[3D scene scripts]

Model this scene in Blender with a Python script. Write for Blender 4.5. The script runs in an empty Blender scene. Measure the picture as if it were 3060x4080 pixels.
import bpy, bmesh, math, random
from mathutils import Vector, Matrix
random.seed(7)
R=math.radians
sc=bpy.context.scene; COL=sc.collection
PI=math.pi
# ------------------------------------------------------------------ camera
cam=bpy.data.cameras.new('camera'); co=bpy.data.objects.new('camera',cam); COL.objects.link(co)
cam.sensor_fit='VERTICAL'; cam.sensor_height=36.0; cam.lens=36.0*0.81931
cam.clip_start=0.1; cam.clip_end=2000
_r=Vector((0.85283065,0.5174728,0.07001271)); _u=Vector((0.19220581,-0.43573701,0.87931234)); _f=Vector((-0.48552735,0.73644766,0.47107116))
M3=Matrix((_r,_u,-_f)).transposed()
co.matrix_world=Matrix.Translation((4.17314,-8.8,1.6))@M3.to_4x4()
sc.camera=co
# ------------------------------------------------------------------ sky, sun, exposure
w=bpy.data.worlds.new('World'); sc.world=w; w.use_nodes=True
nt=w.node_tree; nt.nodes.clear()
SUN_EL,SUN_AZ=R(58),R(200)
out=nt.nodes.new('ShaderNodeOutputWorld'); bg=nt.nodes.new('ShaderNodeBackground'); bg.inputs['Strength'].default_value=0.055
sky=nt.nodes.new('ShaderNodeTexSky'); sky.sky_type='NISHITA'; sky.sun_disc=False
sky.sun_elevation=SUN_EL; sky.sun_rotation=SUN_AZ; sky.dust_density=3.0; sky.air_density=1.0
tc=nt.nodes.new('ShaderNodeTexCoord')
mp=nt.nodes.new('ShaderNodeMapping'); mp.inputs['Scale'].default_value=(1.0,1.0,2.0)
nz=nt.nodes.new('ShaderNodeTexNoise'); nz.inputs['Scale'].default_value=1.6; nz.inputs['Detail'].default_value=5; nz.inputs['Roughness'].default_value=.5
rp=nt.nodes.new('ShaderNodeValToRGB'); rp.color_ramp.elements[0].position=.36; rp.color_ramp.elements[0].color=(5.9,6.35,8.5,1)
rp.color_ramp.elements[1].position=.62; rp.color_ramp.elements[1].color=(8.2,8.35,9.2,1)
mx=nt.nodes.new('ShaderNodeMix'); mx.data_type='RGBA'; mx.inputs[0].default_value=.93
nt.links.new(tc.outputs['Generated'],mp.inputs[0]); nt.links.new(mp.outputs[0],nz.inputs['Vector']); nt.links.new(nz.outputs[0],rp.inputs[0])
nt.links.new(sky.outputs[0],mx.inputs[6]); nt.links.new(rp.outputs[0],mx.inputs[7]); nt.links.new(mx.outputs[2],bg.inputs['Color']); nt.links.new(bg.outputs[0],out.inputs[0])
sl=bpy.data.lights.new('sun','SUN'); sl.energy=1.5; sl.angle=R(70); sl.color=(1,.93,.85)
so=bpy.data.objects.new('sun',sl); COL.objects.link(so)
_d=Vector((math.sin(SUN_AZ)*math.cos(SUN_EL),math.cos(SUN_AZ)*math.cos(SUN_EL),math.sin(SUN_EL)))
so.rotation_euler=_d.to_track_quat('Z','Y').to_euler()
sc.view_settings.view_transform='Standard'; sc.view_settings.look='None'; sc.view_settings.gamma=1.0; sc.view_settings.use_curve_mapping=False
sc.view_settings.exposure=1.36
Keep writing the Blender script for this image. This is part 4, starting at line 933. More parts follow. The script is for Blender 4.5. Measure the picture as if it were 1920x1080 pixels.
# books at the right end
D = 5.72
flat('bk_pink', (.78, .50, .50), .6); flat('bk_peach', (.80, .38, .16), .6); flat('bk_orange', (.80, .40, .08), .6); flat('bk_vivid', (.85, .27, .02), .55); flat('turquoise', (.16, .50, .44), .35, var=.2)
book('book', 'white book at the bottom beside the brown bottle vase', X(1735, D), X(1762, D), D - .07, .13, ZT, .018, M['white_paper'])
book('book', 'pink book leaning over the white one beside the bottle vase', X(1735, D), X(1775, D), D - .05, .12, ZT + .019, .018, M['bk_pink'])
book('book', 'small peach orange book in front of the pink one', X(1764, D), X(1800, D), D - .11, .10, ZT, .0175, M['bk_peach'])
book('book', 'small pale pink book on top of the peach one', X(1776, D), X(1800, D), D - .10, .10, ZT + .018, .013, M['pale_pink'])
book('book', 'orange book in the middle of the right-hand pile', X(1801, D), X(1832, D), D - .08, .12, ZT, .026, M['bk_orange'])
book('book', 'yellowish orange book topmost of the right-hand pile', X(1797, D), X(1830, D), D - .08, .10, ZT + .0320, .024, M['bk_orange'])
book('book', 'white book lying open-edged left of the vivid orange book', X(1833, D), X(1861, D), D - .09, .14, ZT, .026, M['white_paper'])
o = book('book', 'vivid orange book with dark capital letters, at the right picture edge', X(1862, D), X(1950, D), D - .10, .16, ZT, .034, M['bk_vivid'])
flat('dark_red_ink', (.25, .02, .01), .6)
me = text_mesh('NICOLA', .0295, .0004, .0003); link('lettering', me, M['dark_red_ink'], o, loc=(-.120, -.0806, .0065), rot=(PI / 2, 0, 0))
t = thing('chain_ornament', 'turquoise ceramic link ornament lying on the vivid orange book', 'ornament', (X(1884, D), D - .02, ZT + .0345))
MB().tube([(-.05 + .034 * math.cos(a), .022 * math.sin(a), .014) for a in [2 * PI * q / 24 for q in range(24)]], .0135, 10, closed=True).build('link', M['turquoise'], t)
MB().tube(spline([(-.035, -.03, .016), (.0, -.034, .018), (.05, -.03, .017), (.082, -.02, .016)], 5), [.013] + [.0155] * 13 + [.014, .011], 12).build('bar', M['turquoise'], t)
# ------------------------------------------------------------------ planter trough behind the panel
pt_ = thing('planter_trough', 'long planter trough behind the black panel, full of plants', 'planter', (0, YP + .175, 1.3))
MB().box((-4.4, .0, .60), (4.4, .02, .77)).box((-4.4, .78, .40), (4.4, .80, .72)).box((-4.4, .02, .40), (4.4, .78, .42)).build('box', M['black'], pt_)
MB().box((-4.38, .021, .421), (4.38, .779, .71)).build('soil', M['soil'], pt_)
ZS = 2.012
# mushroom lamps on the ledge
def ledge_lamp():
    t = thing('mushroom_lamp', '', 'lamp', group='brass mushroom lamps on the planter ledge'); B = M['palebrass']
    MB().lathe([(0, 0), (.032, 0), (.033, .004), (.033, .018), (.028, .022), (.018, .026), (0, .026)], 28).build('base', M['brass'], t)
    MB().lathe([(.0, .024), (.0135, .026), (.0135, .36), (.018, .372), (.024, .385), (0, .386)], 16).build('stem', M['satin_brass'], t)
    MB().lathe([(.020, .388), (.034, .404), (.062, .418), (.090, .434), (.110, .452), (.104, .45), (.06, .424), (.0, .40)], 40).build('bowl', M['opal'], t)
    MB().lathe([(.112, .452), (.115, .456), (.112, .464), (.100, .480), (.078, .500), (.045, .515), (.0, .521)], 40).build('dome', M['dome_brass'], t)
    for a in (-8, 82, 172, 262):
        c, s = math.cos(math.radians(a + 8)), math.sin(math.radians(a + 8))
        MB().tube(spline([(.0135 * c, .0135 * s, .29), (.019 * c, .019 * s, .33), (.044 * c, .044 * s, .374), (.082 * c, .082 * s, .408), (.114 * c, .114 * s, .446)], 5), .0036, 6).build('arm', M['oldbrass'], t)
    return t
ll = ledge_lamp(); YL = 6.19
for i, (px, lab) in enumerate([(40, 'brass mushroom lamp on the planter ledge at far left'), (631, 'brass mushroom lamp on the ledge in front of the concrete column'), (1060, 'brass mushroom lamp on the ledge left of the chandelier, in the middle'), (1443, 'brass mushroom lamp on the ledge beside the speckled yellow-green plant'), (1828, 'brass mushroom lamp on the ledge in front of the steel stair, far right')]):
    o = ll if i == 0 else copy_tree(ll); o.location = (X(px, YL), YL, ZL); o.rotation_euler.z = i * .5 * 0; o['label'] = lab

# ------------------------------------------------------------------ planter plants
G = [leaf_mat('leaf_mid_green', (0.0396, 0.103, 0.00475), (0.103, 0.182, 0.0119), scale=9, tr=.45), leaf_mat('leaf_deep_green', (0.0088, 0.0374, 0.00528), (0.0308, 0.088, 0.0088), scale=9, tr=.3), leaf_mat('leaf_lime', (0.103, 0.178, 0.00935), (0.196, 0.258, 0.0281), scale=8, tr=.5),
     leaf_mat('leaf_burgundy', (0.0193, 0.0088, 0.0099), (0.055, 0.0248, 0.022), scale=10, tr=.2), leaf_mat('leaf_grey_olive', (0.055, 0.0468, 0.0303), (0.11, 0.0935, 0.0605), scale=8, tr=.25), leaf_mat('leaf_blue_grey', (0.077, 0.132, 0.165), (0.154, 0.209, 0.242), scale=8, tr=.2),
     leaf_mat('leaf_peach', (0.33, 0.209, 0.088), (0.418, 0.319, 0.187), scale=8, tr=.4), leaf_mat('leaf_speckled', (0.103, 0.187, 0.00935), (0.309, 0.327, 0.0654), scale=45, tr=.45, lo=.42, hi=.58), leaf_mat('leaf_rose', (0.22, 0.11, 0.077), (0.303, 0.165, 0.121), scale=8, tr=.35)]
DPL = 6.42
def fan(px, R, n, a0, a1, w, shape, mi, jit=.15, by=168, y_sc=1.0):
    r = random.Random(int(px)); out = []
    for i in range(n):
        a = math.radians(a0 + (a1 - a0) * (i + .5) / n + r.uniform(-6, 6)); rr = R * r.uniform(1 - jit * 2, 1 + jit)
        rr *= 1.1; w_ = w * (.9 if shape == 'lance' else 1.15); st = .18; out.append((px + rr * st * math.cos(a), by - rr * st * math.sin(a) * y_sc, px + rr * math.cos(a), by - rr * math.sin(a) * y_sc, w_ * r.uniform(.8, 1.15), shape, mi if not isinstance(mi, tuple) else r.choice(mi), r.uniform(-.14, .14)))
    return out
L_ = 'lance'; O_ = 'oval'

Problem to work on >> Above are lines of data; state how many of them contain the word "were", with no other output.

Exercise answer >> 2